Thermally conductive glass fiber reinforced epoxy composites with intrinsic self-healing capability

To tackle the challenges of insufficient heat conduction capacity and thermally/mechanically induced internal damages of glass fiber reinforced epoxy composite (that traditionally serves as circuit board substrate), hexagonal boron nitride (h-BN) was functionalized using natural flavonoid dihydromyricetin (DMY) and then compounded with reversible Diels–Alder (DA) bonds crosslinked epoxy and glass fiber cloth (GFC) reinforcement to fabricate self-healing thermally conductive glass fiber cloth reinforced epoxy (GFREP) composite by a facile two-step coating method. Particularly, the GFC was coated with the solution containing high concentration modified h-BN, and then impregnated with dip coating solution containing lower concentration h-BN. The gradient variation of modified h-BN concentration not only effectively reduced the interfacial heat resistance, but also avoided excessive deterioration of mechanical strength. The produced GFREP composite exhibited excellent in-plane (6.22 W m−1 K−1) and through-plane (1.53 W m−1 K−1) thermal conductivities at 35.0 wt% h-BN content. The reversible DA reaction helped to realize interlaminar crack healing of the composite as characterized by high degrees of recovery of mechanical strength (70 ~ 85%) and thermal conductivities (62 ~ 89%). Besides, the attenuated thermal conductivity caused by interfacial debonding between copper clad and the composite in the model copper clad laminates can also be restored via the same mechanism.
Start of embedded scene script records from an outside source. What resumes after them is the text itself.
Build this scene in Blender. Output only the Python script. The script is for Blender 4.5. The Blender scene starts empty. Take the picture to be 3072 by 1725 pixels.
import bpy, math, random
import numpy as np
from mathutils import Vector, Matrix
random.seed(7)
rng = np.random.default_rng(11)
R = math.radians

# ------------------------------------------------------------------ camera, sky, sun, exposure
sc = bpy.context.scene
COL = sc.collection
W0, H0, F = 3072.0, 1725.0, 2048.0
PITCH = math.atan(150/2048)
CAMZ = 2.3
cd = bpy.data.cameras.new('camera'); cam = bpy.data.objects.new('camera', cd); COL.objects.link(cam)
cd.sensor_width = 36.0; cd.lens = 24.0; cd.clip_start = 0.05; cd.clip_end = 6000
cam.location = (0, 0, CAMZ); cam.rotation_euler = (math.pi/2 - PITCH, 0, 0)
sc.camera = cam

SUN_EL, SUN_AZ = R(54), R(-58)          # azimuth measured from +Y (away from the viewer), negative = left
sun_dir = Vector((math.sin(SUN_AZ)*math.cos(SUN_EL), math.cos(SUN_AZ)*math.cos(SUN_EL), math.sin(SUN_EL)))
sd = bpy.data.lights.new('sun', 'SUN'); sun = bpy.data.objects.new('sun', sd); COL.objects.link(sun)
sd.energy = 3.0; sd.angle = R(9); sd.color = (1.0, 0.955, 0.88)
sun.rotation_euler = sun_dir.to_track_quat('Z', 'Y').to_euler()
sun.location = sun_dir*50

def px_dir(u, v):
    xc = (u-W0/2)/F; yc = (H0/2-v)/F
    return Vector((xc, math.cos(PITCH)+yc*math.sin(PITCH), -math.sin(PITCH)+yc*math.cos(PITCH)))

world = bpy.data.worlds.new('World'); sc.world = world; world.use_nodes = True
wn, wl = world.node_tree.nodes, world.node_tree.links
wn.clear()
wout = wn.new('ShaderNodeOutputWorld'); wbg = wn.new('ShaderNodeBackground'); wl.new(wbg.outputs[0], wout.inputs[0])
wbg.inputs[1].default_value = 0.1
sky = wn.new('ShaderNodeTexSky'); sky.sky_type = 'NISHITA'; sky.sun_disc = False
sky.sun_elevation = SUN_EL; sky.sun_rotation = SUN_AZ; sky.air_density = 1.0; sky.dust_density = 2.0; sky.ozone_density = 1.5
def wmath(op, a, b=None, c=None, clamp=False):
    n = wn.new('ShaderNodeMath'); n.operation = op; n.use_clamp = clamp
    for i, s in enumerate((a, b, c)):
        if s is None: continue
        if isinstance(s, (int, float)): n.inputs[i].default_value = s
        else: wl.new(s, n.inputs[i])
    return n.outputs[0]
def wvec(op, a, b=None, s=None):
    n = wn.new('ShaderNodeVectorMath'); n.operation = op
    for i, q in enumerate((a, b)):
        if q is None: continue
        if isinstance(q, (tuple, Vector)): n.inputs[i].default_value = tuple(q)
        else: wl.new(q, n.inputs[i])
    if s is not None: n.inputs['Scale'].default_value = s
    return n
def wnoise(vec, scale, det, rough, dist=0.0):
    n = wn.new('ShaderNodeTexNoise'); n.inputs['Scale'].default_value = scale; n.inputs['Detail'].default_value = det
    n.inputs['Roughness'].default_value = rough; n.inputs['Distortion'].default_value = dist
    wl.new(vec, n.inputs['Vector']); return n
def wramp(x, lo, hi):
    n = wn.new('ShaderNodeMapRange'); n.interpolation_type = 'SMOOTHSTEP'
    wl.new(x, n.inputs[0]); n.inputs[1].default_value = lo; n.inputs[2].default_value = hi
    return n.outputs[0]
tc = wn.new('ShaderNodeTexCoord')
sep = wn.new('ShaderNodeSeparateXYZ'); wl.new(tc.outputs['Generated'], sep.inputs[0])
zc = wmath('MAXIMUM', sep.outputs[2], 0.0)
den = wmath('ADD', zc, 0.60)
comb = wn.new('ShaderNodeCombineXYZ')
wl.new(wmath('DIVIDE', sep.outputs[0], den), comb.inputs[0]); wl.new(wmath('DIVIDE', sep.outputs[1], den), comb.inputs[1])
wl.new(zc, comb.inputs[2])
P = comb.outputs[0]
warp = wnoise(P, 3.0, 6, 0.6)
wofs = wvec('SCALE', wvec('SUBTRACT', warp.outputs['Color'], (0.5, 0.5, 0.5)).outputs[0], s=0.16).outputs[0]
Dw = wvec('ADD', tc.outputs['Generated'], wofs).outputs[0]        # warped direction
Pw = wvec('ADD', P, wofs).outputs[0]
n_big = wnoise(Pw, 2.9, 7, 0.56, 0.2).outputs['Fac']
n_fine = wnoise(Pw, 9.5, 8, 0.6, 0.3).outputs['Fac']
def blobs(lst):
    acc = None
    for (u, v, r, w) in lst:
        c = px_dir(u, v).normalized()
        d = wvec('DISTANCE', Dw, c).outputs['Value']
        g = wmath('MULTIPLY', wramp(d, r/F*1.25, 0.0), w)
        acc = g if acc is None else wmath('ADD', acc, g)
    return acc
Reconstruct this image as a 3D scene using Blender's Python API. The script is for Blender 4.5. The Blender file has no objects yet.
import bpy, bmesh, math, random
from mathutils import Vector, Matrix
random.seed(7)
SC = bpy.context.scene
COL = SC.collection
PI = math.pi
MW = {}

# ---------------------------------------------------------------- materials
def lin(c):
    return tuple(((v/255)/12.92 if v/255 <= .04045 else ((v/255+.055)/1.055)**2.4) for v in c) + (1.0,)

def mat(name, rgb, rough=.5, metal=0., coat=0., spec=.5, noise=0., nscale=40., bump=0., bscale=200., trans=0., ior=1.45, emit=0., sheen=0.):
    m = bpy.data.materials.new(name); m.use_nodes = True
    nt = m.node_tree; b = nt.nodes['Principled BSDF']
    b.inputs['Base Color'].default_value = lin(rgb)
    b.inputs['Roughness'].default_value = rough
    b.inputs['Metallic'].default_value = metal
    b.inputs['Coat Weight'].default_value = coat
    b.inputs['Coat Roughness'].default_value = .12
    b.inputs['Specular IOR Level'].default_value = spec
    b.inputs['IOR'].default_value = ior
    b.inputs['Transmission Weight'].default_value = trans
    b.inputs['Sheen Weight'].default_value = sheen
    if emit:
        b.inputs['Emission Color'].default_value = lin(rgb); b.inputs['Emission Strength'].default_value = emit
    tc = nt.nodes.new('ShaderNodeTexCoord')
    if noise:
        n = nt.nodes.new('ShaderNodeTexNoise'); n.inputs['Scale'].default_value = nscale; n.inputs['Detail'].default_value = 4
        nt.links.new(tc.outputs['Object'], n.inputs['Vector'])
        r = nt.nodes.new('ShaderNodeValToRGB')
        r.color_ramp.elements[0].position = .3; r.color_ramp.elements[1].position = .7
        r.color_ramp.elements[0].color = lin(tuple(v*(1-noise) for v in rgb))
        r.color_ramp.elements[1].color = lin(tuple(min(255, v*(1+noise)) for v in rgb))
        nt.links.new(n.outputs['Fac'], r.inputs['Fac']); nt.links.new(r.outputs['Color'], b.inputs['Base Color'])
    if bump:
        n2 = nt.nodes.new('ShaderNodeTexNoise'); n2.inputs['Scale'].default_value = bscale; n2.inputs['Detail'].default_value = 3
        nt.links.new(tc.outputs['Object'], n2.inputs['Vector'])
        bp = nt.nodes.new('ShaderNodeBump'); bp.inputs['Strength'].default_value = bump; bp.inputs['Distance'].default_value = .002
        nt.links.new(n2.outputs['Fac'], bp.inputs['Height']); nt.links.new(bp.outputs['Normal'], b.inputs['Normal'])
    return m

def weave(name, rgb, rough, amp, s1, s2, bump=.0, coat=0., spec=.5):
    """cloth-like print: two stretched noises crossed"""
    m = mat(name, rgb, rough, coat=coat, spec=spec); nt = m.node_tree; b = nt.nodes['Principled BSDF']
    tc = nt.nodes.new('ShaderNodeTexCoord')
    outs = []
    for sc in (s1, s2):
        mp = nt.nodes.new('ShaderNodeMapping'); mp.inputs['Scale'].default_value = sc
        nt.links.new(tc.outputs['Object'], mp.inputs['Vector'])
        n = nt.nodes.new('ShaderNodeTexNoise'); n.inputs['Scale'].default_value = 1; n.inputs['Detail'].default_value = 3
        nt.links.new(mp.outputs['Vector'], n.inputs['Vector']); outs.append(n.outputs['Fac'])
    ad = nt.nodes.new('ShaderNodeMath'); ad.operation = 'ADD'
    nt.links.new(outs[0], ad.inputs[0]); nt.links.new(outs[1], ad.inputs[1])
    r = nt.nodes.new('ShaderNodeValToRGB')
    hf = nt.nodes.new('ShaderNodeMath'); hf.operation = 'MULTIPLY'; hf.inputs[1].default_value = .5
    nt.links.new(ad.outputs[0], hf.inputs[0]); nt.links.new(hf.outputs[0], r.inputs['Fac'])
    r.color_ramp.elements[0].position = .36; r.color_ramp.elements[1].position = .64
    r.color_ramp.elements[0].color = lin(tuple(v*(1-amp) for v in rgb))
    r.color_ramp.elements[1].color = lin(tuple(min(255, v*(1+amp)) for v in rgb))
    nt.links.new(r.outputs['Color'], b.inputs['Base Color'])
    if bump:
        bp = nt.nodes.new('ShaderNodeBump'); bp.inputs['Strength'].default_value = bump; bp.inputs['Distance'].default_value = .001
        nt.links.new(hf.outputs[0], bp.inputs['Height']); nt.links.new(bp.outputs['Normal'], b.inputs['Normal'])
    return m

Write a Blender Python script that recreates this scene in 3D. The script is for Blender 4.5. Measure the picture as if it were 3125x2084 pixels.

Lastly, the composite laminates proved to be coupled with controlled degradability in good solvent so that they can be recycled. This study offered an efficient way to prolong the service life of thermally conductive GFREP composite for integrated circuit packaging applications. The reversible DA reaction at the crack interface proves to be able to recover the structural integrity, which pushes the physical reconnection of the separated h-BN micron sheets residing on the fractured surfaces at the same time and re-establishes the continuous phonon transfer pathways.